Filip Petrusev and Gonzaga rank third in the country in BPI. Jeffrey Swinger-USA TODAY Sports

Is the West Coast Conference a power conference in basketball? The question might sound absurd, but this season, top three teams Gonzaga, BYU and Saint Mary's -- all of which you can expect to see in the NCAA tournament -- stack up favorably with the top three in the power conferences.

The traditional basketball "major" conferences of the ACC, Big 12, Big East, Big Ten, Pac-12 and SEC have at least three teams with at least a 10% chance to reach the Sweet 16, according to BPI. The only other conference that can make the same claim is the one that Gonzaga has dominated for the better part of two decades. In fact, BPI projects the WCC to get more teams, on average, to the Sweet 16 than the Pac-12 or SEC.

When BYU joined the WCC in 2011, it was coming off a season in which it reached the Sweet 16, peaked at No. 3 in the AP Poll and had the AP Player of the Year in Jimmer Fredette. Gonzaga must have been eager to welcome a program with recent success because the Bulldogs had been alone by winning 10 of the past 13 WCC tournaments, had made 10 straight NCAA tournaments and had won at least of share of 11 straight regular-season conference titles.

The WCC was supposed to have a "Big Three" of BYU, Gonzaga and Saint Mary's over the past decade. Instead it was Gonzaga head and shoulders above everyone else, getting No. 1 seeds in the NCAA tournament and even one Final Four appearance.

The conference accomplishments of Saint Mary's in this span are a regular-season and conference-tournament championship in 2012, a shared regular-season title in 2016 and a tournament championship in 2019. BYU, on the other hand, has been a perennial No. 3 seed in the WCC tournament, only twice getting the No. 2 seed.

The lack of competition over the past decade led Gonzaga to mull a move to the Mountain West two years ago. The WCC made some concessions by shortening the conference schedule from a true round-robin of 18 games to 16 games in which the top teams would play the weakest teams only once per season. This allowed the likes of Gonzaga, Saint Mary's and BYU to have a better in-conference SOS, but also replace those two abandoned conference games with stronger nonconference opponents.

Each of these teams has taken advantage of this season's new setup, posting strong nonconference résumés. BYU and Saint Mary's have harder nonconference strengths of schedule this season than both had on average from 2011-2018. Gonzaga's drop-off in nonconference SOS has more to do with down seasons from North Carolina, Texas A&M and Washington than Gonzaga's eagerness to play quality teams.

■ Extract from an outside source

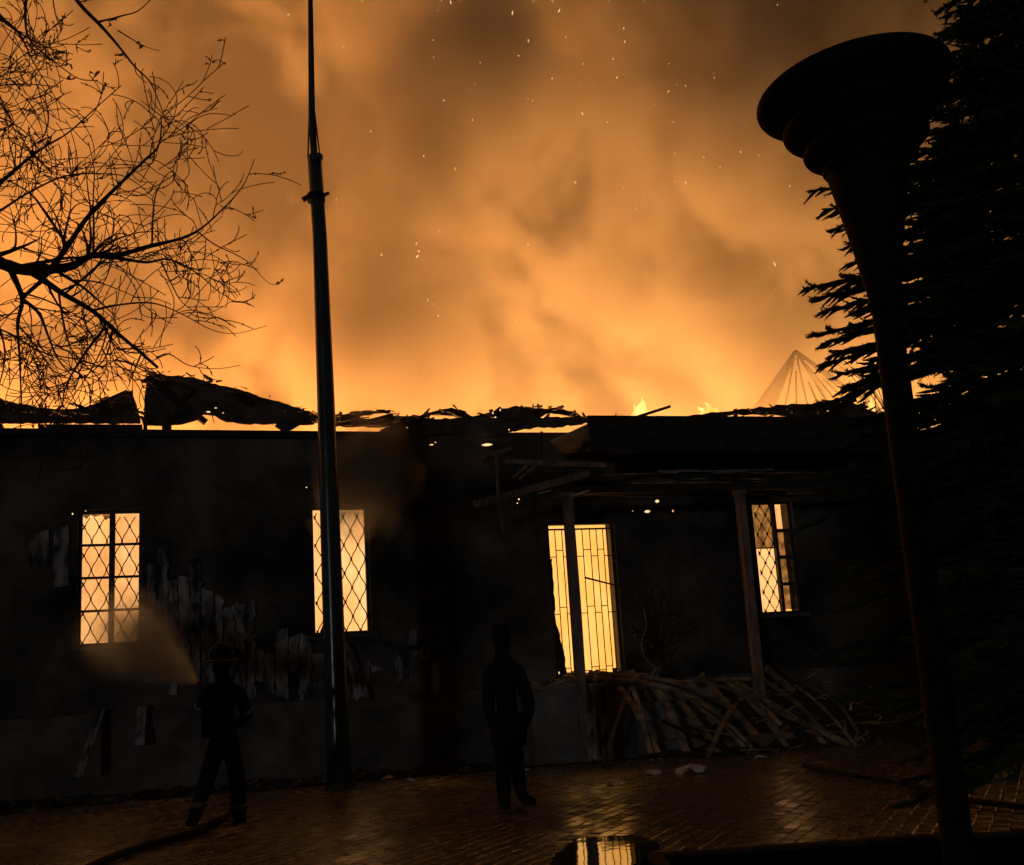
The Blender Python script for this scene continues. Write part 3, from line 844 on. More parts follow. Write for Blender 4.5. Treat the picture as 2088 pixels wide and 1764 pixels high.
head_parts = [ring(.20, ztop - .345, .06), ring(.262, ztop - .262, .095), ring(.325, ztop - .150, .105), ring(.41, ztop - .02, .125, 'hood')]
head_parts.append(MB().lathe([(.36, ztop + .035), (.25, ztop + .06), (.1, ztop + .075), (.01, ztop + .08)], (0, 0, 0), 64).build('lid', M['lamp'], lamp, True))
for o in head_parts:                        # the head has been knocked a little askew
    o.matrix_local = Matrix.Translation((0, 0, ztop - .2)) @ Matrix.Rotation(R_(-6), 4, 'Y') @ Matrix.Translation((0, 0, .2 - ztop))
MB().lathe([(.09, 0), (.11, .02), (.11, .42), (.09, .45)], (0, 0, ztop - .45), 24).build('lamp_core', M['lamp'], lamp, True)
tag(lamp, 'unlit dark street lamp with stacked round louvres, close on the right', 'street lamp')

# ------------------------------------------------------------------ bare tree, left foreground
TY = 7.0
tree = empty('bare_tree', at(-420, 1500, TY)); tree.location.z = 0
T0 = tree.location.copy()
rn = random.Random(77)
class Twigs:
    def __init__(s): s.mb = MB(); s.n = 0
tw_ = MB()
def smoothpath(pts, sub=4):
    out = []
    P = [pts[0]] + pts + [pts[-1]]
    for i in range(1, len(P) - 2):
        p0, p1, p2, p3 = P[i - 1], P[i], P[i + 1], P[i + 2]
        for k in range(sub):
            t = k / sub
            out.append(.5 * ((2 * p1) + (p2 - p0) * t + (2 * p0 - 5 * p1 + 4 * p2 - p3) * t * t + (3 * p1 - p0 - 3 * p2 + p3) * t ** 3))
    out.append(pts[-1]); return out
def grow(p, d, length, r, level):
    """one curving twig with side twigs"""
    steps = 8
    q0 = p - EYE; uu = 1044 + FPX * q0.dot(RIGHT) / q0.dot(FWD)
    vv = 882 - FPX * q0.dot(UP) / q0.dot(FWD)
    if vv < 240 and uu > 90: length *= .42
    if uu > 430: length *= max(.15, (600 - uu) / 170)
    path = [p.copy()]; rad = [r]
    d = d.normalized(); bend = Vector((rn.gauss(0, 1), rn.gauss(0, .8), rn.gauss(.1, 1))) * .15
    for k in range(steps):
        d = (d + bend + Vector((rn.gauss(0, .06), rn.gauss(0, .06), rn.gauss(0, .06)))).normalized()
        path.append(path[-1] + d * (length / steps)); rad.append(max(.0033, r * (1 - .75 * (k + 1) / steps)))
    tw_.tube([q - T0 for q in path], rad, 3, False)
    for k in range(1, steps):                                   # buds
        if rn.random() < .10:
            b = path[k] - T0; tw_.tube([b - Vector((0, 0, .006)), b + Vector((0, 0, .006))], rad[k] * 1.7, 4)
    if level > 0:
        for _ in range(rn.choice((2, 2, 3))):
            k = rn.randint(1, steps - 1)
            ax = (path[k + 1] - path[k]).normalized()
            side = ax.cross(Vector((rn.gauss(0, .35), 1, rn.gauss(0, .35)))).normalized() * rn.choice((-1, 1))
            nd_ = (ax * rn.uniform(.5, 1.0) + side * rn.uniform(.5, 1.0) + Vector((0, rn.gauss(0, .4), 0))).normalized()
            grow(path[k], nd_, length * rn.uniform(.55, .95), max(.0038, rad[k] * .65), level - 1)
def limb(pts, r0, r1, depth=0.0, ddepth=0.0, twigs=6, tl=.45, lvl=1, name='branch'):
    n = len(pts)
    P = [at(u, v, TY + depth + ddepth * i / max(1, n - 1)) for i, (u, v) in enumerate(pts)]
    sp_ = smoothpath(P, 5)
    rad = [r1 + (r0 - r1) * (1 - i / (len(sp_) - 1)) ** 1.7 for i in range(len(sp_))]
    rad = [q * rn.uniform(.92, 1.1) for q in rad]
    MB().tube([q - T0 for q in sp_], rad, 6).build(name, M['bark'], tree)
    for _ in range(twigs):
        k = rn.randint(2, len(sp_) - 2)
        ax = (sp_[k + 1] - sp_[k - 1]).normalized()
        side = ax.cross(Vector((0, 1, 0))).normalized() * rn.choice((-1, 1))
        d = ax * rn.uniform(.4, .9) + side * rn.uniform(.4, 1) + Vector((0, rn.gauss(0, .4), 0))
        grow(sp_[k], d, tl * rn.uniform(.6, 1.45), max(.0042, rad[k] * .5), lvl)
    return sp_
MB().tube([(0, 0, 0), (.02, 0, .6), (-.02, .03, 1.8), (.03, 0, 2.6), (.0, .02, 3.6), (-.06, .06, 5.2), (-.02, .1, 6.6), (.1, .05, 7.8)], [.24, .17, .14, .125, .10, .06, .03, .006], 14).build('trunk', M['bark'], tree, True)
limb([(-362, 640), (-250, 545), (-100, 515), (-30, 520), (10, 540), (60, 552), (110, 549), (150, 541), (188, 521), (240, 520), (310, 501), (370, 486), (410, 466), (450, 430), (495, 380), (519, 324)], .070, .003, 0, .3, 14, .5, 2)
limb([(105, 549), (140, 498), (185, 435), (250, 370), (300, 322), (322, 300), (329, 262), (328, 240)], .022, .004, .05, -.2, 11, .5, 2)
limb([(60, 552), (90, 572), (130, 600), (190, 635), (240, 680), (290, 722), (322, 750)], .026, .010, .02, .2, 9, .45, 2)
limb([(20, 548), (45, 608), (36, 660), (40, 730), (44, 830)], .022, .005, -.05, .2, 9, .45, 2)
limb([(45, 608), (78, 578), (105, 552)], .014, .012, -.05, .05, 0)
limb([(48, 612), (80, 640), (100, 690), (120, 735), (150, 770)], .014, .004, -.05, .3, 8, .4, 2)
limb([(-60, 410), (0, 372), (50, 330), (90, 300), (140, 270), (200, 216), (248, 174)], .018, .003, .1, -.3, 8, .5, 1)
limb([(136, 498), (90, 430), (62, 395), (20, 370), (-20, 360)], .012, .004, .1, .2, 5, .4, 2)
limb([(188, 521), (250, 528), (300, 535), (345, 529), (400, 556), (440, 590), (470, 610)], .014, .003, .05, .2, 9, .4, 2)
limb([(190, 633), (240, 622), (310, 618), (370, 640), (430, 672), (480, 680), (545, 664)], .008, .002, .1, -.1, 5, .3, 1)
limb([(-60, 470), (0, 430), (60, 392), (130, 360), (200, 354), (260, 362), (310, 400)], .011, .003, .1, .1, 9, .4, 2)
limb([(190, 519), (191, 460), (190, 400), (192, 345), (180, 290)], .008, .003, -.1, 0, 5, .3, 1)
limb([(310, 502), (312, 440), (320, 390), (350, 350), (372, 400), (350, 420)], .007, .002, 0, 0, 3, .25, 1)
limb([(215, 665), (160, 740), (132, 795), (128, 830)], .010, .004, .05, .1, 6, .35, 2)
limb([(288, 722), (272, 760), (262, 788)], .008, .003, .1, .1, 2, .2, 1)
limb([(318, 730), (345, 722), (385, 745), (440, 752), (490, 745)], .006, .002, .2, 0, 2, .2, 1)
limb([(400, 470), (440, 500), (500, 530), (545, 575), (568, 580)], .006, .002, .2, 0, 3, .25, 1)
limb([(330, 535), (350, 580), (375, 620), (420, 640), (480, 610)], .006, .002, .1, .1, 4, .3, 1)
limb([(-40, 560), (-10, 640), (10, 720), (-5, 800)], .012, .004, .1, .2, 6, .4, 1)
limb([(120, 600), (130, 660), (150, 720), (200, 770), (215, 810)], .008, .003, .1, .1, 5, .35, 1)
limb([(-60, 650), (20, 680), (90, 720), (170, 735), (250, 770)], .008, .003, .2, .1, 5, .35, 1)
# drooping boughs from above
limb([(100, -80), (160, 5), (205, 52), (240, 92), (275, 136), (305, 166), (325, 210), (336, 240)], .018, .003, -.3, .1, 5, .3, 1)
limb([(200, 45), (250, 32), (285, 20), (325, -20)], .007, .003, -.3, 0, 2, .2, 1)
limb([(240, 62), (290, 92), (326, 104)], .005, .002, -.3, 0, 2, .15, 1)
limb([(276, 128), (278, 150), (300, 170)], .004, .003, -.3, 0, 0)
limb([(328, 236), (300, 215), (288, 205)], .004, .002, -.25, 0, 1, .1, 0)
limb([(328, 238), (350, 238), (366, 236)], .004, .002, -.25, 0, 1, .1, 0)
limb([(-60, -40), (0, 32), (40, 70), (70, 130), (105, 185)], .018, .003, -.2, .2, 8, .45, 2)
limb([(60, -60), (52, 20), (60, 80), (110, 125), (160, 160), (200, 164)], .012, .003, -.2, .2, 8, .4, 2)
limb([(-40, 10), (30, 60), (80, 90), (132, 108)], .010, .003, -.1, .2, 6, .35, 2)
limb([(110, -60), (108, 0), (120, 50), (130, 48)], .006, .003, -.2, 0, 3, .2, 1)
limb([(-60, 200), (0, 175), (60, 172), (120, 178)], .007, .003, 0, .1, 5, .35, 2)
limb([(-60, 260), (0, 240), (70, 290), (60, 350)], .007, .003, 0, .1, 6, .35, 2)
limb([(-340, 260), (-230, 60), (-60, -40)], .06, .02, -.2, 0, 0)
limb([(-358, 575), (-250, 480), (-60, 412)], .05, .018, .0, .1, 0)
limb([(-250, 480), (-150, 500), (-60, 470)], .02, .011, .0, .1, 0)
limb([(-60, -40), (60, -120), (105, -75)], .02, .018, -.2, -.1, 0)
for (v_, du, dv) in ((560, -260, -140), (420, -320, -260), (300, -240, -330), (180, -150, -360), (60, 120, -330), (120, 220, -300), (480, -300, 40), (20, -60, -380)):
    u_ = 367 - (367 + 420) * (v_ + 10190) / (1500 + 10190)
    limb([(u_, v_), (u_ + du * .4, v_ + dv * .3), (u_ + du * .75, v_ + dv * .7), (u_ + du, v_ + dv)], .035, .004, .03, rn.uniform(-.8, .8), 9, .5, 2)
o = tw_.build('twigs', M['bark'], tree); tag(o, kind='stuff')
tag(tree, 'leafless tree with fine tangled twigs reaching in from the left', 'tree')

# ------------------------------------------------------------------ spruce, right edge
SY = 7.4
sp0 = at(2330, 1500, SY); sp0.z = 0
spruce = empty('spruce_tree', sp0)
MB().tube([(0, 0, 0), (.02, 0, 2), (0, .02, 4.6), (0, 0, 7.2)], [.16, .13, .08, .01], 12).build('trunk', M['bark'], spruce, True)
rn = random.Random(31)
crown = MB()
def needles(path, r, n):
    """needle-clad twig: thin spindle plus needles"""
    crown.tube(path, [r * .7] + [r * .8] * (len(path) - 2) + [r * .2], 4)
    L_ = len(path) - 1
    for _ in range(n):
        t = rn.random() * L_; i = min(int(t), L_ - 1)
        p = path[i].lerp(path[i + 1], t - i); ax = (path[i + 1] - path[i]).normalized()
        s_ = ax.cross(Vector((rn.gauss(0, 1), rn.gauss(0, 1), rn.gauss(0, 1)))).normalized()
        tip = p + s_ * rn.uniform(.014, .032) + ax * rn.uniform(.01, .026)
        w_ = ax.cross(s_) * .0042
        crown.add([p + w_, p - w_, tip], [(0, 1, 2)])
def bough(z, ang, length, droop, dens=1.0):
    d = Vector((math.cos(ang), math.sin(ang), 0)); side0 = Vector((-d.y, d.x, 0))
    path = [Vector((0, 0, z))]
    n = 8
    for k in range(1, n + 1):
        t = k / n
        path.append(Vector((0, 0, z)) + d * (length * t) + Vector((0, 0, -droop * t * t + .16 * length * max(0, t - .65) ** 1.3 * 2 + rn.gauss(0, .008))))
    crown.tube(path, [.018 * (1 - .8 * k / n) + .003 for k in range(n + 1)], 5)
    needles(path[3:], .016, int(90 * dens))
    m = int(length / .055)
    for k in range(m):
        t = .18 + .82 * (k + rn.random() * .5) / m
        f = t * n; i = min(int(f), n - 1); p = path[i].lerp(path[i + 1], f - i)
        ln = (.10 + .42 * (1 - t)) * min(1, length) * rn.uniform(.6, 1.1)
        for sg in (-1, 1):
            if rn.random() < .12: continue
            sd = (d * rn.uniform(.65, .95) + side0 * sg * rn.uniform(.55, .9) + Vector((0, 0, rn.uniform(-.35, .12)))).normalized()
            q = [p, p + sd * ln * .5 + Vector((0, 0, -.01)), p + sd * ln + Vector((0, 0, -.02 + rn.uniform(-.02, .03)))]
            needles(q, .015, int(34 * dens * (ln / .2) ** .5))
            if ln > .22:
                for _ in range(3):
                    a = q[0].lerp(q[2], rn.uniform(.3, .85)); dd = (sd + side0 * rn.uniform(-.8, .8) + d * rn.uniform(-.2, .6)).normalized()
                    needles([a, a + dd * ln * .2, a + dd * ln * .4], .014, int(14 * dens))
# general whorls
z = .75
while z < 7.0:
    rad_ = min(2.0, .58 * (6.75 - z) + .12) if z < 6.6 else .15
    cnt = 11 if z > 2.6 else 8
    a0 = rn.random() * 6.28
    for k in range(cnt):
        ang = a0 + k * 2 * math.pi / cnt + rn.gauss(0, .12)
        Lb = rad_ * rn.uniform(.75, .97)
        bough(z + rn.uniform(-.08, .08), ang, Lb, .28 * Lb, .8 if z > 2.6 else .5)
    z += .20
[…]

In conference play, things have been less one-sided. Gonzaga lost by 13 last weekend to BYU, its first conference loss since January 2018. Saint Mary's and BYU split two games, one going to overtime and the other won on a 3-pointer by BYU's TJ Haws with 10 seconds remaining. Should Saint Mary's beat Gonzaga this Saturday, the top three will have split all its games against each other.

Regardless of Saturday's outcome, Gonzaga has already won the WCC's regular-season title and is the favorite to win the conference tournament per BPI. Yet don't expect it to be the only team from the WCC to make noise next month.